▸ Requirements: Restate each line of the listing exactly, without carrying over any pictures.

-------

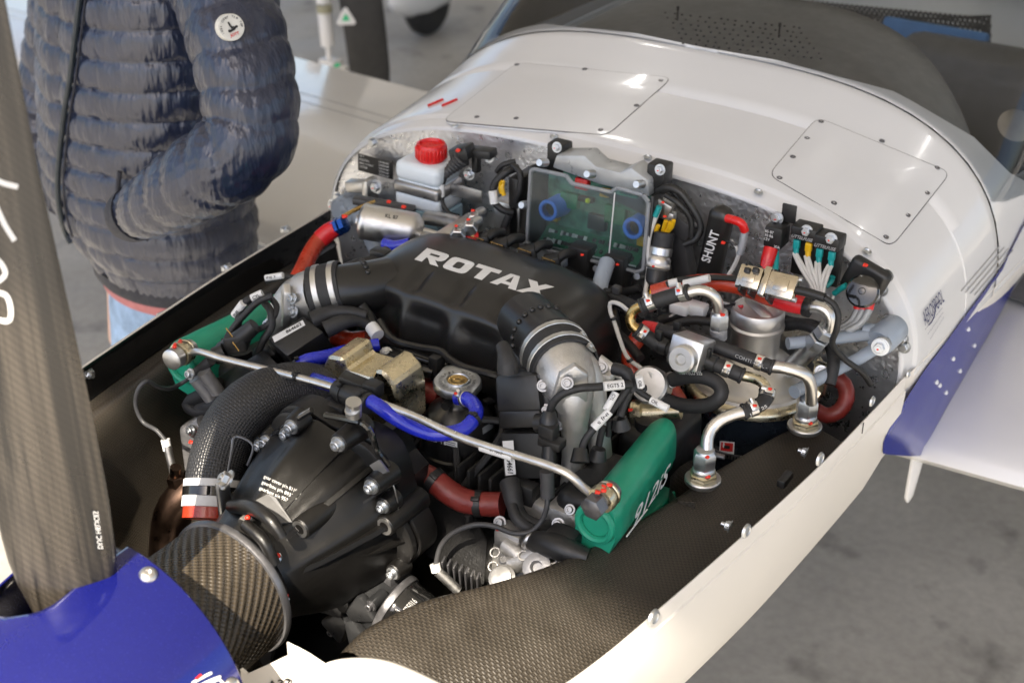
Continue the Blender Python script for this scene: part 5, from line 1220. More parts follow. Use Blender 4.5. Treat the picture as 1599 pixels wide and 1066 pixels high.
def alutube(parent, pts, r=.0070, name='metal_elbow', m=None):
    b = MB(); b.tube(pts, r, 18); return ob(name, b, m or STEEL, parent)
def blackhose(parent, pts, r=.0145, name='hose', clamps=(), bead=True, m=None):
    c = [P3(p) for p in pts]; b = MB(); b.tube(pts, r, 20); o = ob(name, b, m or RUBBER, parent)
    sp_ = spline(c, .006)
    for f in clamps:
        i = min(len(sp_)-2, int(f*(len(sp_)-1))); k = band(parent, sp_[i], sp_[i+1], r, STEEL, w=.0105)
        j = 0 if f < .5 else len(sp_)-1; t = (sp_[1]-sp_[0]) if f < .5 else (sp_[-1]-sp_[-2])
    for j, e in ((0, 1), (-1, -2)):
        t = (sp_[j]-sp_[e]).normalized(); q = MB(); q.lathe(sp_[j]-t*.004, t, [(r, 0), (r+.0012, .001), (r+.0012, .004), (r-.002, .0045)], 20, cap=True); ob('hose_end', q, RUBBER, parent)
    return o
def hexnut(parent, p, ax, r, h, m=None, mark=True):
    ax = V(ax).normalized(); p = P3(p); b = MB(); b.hexa(p, ax, r, h, .14); b.lathe(p+ax*h, ax, [(r*.86, 0), (r*.80, h*.16), (r*.72, h*.18)], 20); o = ob('union_nut', b, m or ZINC, parent)
    if mark: paint(parent, p+ax*h*.95+(CC-p).normalized()*r*.8+V((.004, 0, 0)), .0042)
    return o
# oil hose one: tall elbow, short hose, brass bend, thermostat block
h1 = thing('oil_hose', at(1040, 470, Y=-.26), 'black oil hose with steel clamps bending from a tall steel elbow round a brass one', 'hose', 'black oil hoses at the tank')
hexnut(h1, (1122, 512, -.235), (0, 0, 1), .0130, .022); b = MB(); b.cyl(at(1122, 530, Y=-.235), at(1122, 512, Y=-.235), .0115, n=20, bev=.002); ob('union_stub', b, CASTGREY, h1)
alutube(h1, [(1121, 498, -.235), (1122, 480, -.24), (1118, 466, -.245), (1107, 456, -.25), (1092, 453, -.255), (1074, 457, -.26)])
blackhose(h1, [(1076, 456, -.26), (1050, 462, -.265), (1024, 470, -.275), (1000, 479, -.285)], .0100, clamps=(.12, .85))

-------

▸ Correct result:
Continue the Blender Python script for this scene: part 5, from line 1220. More parts follow. Use Blender 4.5. Treat the picture as 1599 pixels wide and 1066 pixels high.
def alutube(parent, pts, r=.0070, name='metal_elbow', m=None):
    b = MB(); b.tube(pts, r, 18); return ob(name, b, m or STEEL, parent)
def blackhose(parent, pts, r=.0145, name='hose', clamps=(), bead=True, m=None):
    c = [P3(p) for p in pts]; b = MB(); b.tube(pts, r, 20); o = ob(name, b, m or RUBBER, parent)
    sp_ = spline(c, .006)
    for f in clamps:
        i = min(len(sp_)-2, int(f*(len(sp_)-1))); k = band(parent, sp_[i], sp_[i+1], r, STEEL, w=.0105)
        j = 0 if f < .5 else len(sp_)-1; t = (sp_[1]-sp_[0]) if f < .5 else (sp_[-1]-sp_[-2])
    for j, e in ((0, 1), (-1, -2)):
        t = (sp_[j]-sp_[e]).normalized(); q = MB(); q.lathe(sp_[j]-t*.004, t, [(r, 0), (r+.0012, .001), (r+.0012, .004), (r-.002, .0045)], 20, cap=True); ob('hose_end', q, RUBBER, parent)
    return o
def hexnut(parent, p, ax, r, h, m=None, mark=True):
    ax = V(ax).normalized(); p = P3(p); b = MB(); b.hexa(p, ax, r, h, .14); b.lathe(p+ax*h, ax, [(r*.86, 0), (r*.80, h*.16), (r*.72, h*.18)], 20); o = ob('union_nut', b, m or ZINC, parent)
    if mark: paint(parent, p+ax*h*.95+(CC-p).normalized()*r*.8+V((.004, 0, 0)), .0042)
    return o
# oil hose one: tall elbow, short hose, brass bend, thermostat block
h1 = thing('oil_hose', at(1040, 470, Y=-.26), 'black oil hose with steel clamps bending from a tall steel elbow round a brass one', 'hose', 'black oil hoses at the tank')
hexnut(h1, (1122, 512, -.235), (0, 0, 1), .0130, .022); b = MB(); b.cyl(at(1122, 530, Y=-.235), at(1122, 512, Y=-.235), .0115, n=20, bev=.002); ob('union_stub', b, CASTGREY, h1)
alutube(h1, [(1121, 498, -.235), (1122, 480, -.24), (1118, 466, -.245), (1107, 456, -.25), (1092, 453, -.255), (1074, 457, -.26)])
blackhose(h1, [(1076, 456, -.26), (1050, 462, -.265), (1024, 470, -.275), (1000, 479, -.285)], .0100, clamps=(.12, .85))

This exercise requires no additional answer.